* _Dataset extract_:

+---+

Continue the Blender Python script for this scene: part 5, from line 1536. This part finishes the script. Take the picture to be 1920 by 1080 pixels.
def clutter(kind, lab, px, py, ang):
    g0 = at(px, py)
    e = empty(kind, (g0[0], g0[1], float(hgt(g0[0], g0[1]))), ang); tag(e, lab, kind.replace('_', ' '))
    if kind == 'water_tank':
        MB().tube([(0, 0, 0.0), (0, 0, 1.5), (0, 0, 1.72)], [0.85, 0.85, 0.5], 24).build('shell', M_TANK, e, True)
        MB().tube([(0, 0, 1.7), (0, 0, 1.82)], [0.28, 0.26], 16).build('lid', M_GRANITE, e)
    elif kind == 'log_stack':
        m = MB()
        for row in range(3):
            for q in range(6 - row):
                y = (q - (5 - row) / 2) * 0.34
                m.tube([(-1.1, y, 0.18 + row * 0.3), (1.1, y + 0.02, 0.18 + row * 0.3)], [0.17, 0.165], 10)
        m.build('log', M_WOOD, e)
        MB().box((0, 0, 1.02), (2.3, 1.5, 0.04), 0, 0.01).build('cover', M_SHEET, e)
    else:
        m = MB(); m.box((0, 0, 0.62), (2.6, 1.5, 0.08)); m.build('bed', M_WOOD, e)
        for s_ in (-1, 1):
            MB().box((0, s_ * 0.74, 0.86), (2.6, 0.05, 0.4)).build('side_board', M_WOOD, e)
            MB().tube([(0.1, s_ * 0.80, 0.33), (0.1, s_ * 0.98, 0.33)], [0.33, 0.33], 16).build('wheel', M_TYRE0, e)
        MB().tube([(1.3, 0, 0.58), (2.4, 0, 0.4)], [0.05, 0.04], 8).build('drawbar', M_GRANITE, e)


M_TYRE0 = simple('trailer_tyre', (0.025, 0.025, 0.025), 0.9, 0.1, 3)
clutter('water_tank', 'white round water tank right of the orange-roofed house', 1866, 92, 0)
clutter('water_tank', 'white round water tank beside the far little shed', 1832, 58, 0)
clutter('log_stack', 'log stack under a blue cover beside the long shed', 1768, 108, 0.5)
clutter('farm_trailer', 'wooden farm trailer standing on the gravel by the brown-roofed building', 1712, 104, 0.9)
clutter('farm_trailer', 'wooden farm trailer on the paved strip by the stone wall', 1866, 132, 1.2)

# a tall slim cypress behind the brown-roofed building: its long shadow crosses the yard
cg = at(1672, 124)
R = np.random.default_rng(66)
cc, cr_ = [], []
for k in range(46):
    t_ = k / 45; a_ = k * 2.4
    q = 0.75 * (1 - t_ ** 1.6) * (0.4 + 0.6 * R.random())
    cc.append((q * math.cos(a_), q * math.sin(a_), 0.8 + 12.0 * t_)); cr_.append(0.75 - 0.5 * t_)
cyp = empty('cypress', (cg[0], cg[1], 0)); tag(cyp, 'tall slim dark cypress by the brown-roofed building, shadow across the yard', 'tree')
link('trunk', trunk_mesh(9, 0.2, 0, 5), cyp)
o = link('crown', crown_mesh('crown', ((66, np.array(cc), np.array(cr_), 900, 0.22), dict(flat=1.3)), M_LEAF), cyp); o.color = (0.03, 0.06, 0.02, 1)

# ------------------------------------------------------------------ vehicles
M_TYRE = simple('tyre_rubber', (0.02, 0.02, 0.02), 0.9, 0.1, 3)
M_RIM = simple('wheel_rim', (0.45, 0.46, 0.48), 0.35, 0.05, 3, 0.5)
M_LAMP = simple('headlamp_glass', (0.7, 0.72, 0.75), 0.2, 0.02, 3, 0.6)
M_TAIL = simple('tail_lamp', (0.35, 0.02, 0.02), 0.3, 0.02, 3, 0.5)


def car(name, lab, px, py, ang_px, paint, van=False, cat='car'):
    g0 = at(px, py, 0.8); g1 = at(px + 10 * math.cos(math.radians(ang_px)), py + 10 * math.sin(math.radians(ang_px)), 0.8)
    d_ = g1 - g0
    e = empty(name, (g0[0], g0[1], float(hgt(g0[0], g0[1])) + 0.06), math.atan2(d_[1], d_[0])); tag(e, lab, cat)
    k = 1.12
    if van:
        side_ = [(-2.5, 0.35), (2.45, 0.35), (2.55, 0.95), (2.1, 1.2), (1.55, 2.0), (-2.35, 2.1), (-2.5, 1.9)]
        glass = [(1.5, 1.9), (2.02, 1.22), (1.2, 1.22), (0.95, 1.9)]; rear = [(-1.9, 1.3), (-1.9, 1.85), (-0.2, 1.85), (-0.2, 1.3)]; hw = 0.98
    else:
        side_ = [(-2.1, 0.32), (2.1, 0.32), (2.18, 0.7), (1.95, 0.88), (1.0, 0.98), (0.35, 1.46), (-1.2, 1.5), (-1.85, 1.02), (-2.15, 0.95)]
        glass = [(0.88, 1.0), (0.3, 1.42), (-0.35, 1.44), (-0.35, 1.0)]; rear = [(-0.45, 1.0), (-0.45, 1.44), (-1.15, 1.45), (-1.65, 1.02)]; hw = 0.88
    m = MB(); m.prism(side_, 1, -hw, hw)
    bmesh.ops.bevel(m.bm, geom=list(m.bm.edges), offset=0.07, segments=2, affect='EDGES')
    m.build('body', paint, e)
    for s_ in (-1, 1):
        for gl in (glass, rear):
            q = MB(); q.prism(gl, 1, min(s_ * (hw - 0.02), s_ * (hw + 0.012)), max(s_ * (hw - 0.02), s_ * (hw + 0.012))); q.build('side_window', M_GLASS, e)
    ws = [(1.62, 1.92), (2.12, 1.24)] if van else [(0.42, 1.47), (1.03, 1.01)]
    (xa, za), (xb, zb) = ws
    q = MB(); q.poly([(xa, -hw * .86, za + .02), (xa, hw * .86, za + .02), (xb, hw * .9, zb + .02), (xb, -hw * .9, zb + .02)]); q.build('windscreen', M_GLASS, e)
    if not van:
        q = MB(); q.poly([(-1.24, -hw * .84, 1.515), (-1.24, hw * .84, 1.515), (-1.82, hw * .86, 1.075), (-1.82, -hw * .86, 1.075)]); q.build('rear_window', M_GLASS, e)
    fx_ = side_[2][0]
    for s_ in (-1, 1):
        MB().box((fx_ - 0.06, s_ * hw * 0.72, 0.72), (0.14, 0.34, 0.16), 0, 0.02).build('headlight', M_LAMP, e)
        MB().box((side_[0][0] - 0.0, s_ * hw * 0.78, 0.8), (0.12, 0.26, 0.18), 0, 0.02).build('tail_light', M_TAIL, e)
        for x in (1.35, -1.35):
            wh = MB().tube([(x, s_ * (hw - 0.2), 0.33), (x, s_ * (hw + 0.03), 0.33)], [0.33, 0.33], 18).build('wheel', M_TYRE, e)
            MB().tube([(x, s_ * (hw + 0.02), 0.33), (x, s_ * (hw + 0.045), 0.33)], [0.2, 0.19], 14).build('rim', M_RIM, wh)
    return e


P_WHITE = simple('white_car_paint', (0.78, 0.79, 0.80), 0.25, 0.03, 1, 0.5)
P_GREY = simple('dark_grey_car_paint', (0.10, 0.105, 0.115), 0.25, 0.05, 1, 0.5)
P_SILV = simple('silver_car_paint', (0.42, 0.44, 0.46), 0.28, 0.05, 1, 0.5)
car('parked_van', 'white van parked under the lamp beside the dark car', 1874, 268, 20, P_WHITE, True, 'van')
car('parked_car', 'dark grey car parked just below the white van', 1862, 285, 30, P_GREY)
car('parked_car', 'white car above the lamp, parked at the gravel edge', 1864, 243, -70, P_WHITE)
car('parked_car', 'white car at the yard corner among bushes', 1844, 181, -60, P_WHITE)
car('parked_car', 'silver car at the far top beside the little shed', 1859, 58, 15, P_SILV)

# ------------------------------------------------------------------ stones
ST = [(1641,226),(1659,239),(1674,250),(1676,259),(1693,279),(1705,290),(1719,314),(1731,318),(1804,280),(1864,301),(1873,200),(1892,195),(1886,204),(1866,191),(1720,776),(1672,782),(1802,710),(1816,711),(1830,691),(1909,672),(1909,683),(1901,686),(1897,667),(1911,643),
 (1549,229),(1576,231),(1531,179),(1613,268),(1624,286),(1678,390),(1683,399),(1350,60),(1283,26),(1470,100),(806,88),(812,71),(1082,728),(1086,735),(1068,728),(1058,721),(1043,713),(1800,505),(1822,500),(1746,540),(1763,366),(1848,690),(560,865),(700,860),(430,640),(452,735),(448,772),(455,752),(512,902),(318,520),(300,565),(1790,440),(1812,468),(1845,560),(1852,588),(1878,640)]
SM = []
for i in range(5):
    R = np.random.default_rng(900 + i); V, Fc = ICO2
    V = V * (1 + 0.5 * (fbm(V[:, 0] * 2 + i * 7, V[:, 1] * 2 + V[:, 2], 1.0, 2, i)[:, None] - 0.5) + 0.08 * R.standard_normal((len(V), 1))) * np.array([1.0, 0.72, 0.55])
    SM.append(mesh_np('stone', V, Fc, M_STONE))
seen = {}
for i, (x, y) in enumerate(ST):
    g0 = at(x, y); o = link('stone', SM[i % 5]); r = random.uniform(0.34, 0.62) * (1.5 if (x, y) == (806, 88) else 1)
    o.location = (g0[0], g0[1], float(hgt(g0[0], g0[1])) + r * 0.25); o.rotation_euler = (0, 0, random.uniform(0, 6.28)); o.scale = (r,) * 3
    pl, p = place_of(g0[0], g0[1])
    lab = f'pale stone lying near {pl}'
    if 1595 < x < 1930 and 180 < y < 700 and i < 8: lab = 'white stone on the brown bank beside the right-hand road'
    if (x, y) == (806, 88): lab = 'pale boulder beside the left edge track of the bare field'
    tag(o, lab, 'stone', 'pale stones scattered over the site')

+---+

* _Task instructions_: Each line from the top of the material above through the line with "clutter('farm_trailer', 'wooden farm trailer on" must be echoed exactly, and no other line.

* _Expected answer_:
Continue the Blender Python script for this scene: part 5, from line 1536. This part finishes the script. Take the picture to be 1920 by 1080 pixels.
def clutter(kind, lab, px, py, ang):
    g0 = at(px, py)
    e = empty(kind, (g0[0], g0[1], float(hgt(g0[0], g0[1]))), ang); tag(e, lab, kind.replace('_', ' '))
    if kind == 'water_tank':
        MB().tube([(0, 0, 0.0), (0, 0, 1.5), (0, 0, 1.72)], [0.85, 0.85, 0.5], 24).build('shell', M_TANK, e, True)
        MB().tube([(0, 0, 1.7), (0, 0, 1.82)], [0.28, 0.26], 16).build('lid', M_GRANITE, e)
    elif kind == 'log_stack':
        m = MB()
        for row in range(3):
            for q in range(6 - row):
                y = (q - (5 - row) / 2) * 0.34
                m.tube([(-1.1, y, 0.18 + row * 0.3), (1.1, y + 0.02, 0.18 + row * 0.3)], [0.17, 0.165], 10)
        m.build('log', M_WOOD, e)
        MB().box((0, 0, 1.02), (2.3, 1.5, 0.04), 0, 0.01).build('cover', M_SHEET, e)
    else:
        m = MB(); m.box((0, 0, 0.62), (2.6, 1.5, 0.08)); m.build('bed', M_WOOD, e)
        for s_ in (-1, 1):
            MB().box((0, s_ * 0.74, 0.86), (2.6, 0.05, 0.4)).build('side_board', M_WOOD, e)
            MB().tube([(0.1, s_ * 0.80, 0.33), (0.1, s_ * 0.98, 0.33)], [0.33, 0.33], 16).build('wheel', M_TYRE0, e)
        MB().tube([(1.3, 0, 0.58), (2.4, 0, 0.4)], [0.05, 0.04], 8).build('drawbar', M_GRANITE, e)


M_TYRE0 = simple('trailer_tyre', (0.025, 0.025, 0.025), 0.9, 0.1, 3)
clutter('water_tank', 'white round water tank right of the orange-roofed house', 1866, 92, 0)
clutter('water_tank', 'white round water tank beside the far little shed', 1832, 58, 0)
clutter('log_stack', 'log stack under a blue cover beside the long shed', 1768, 108, 0.5)
clutter('farm_trailer', 'wooden farm trailer standing on the gravel by the brown-roofed building', 1712, 104, 0.9)
clutter('farm_trailer', 'wooden farm trailer on the paved strip by the stone wall', 1866, 132, 1.2)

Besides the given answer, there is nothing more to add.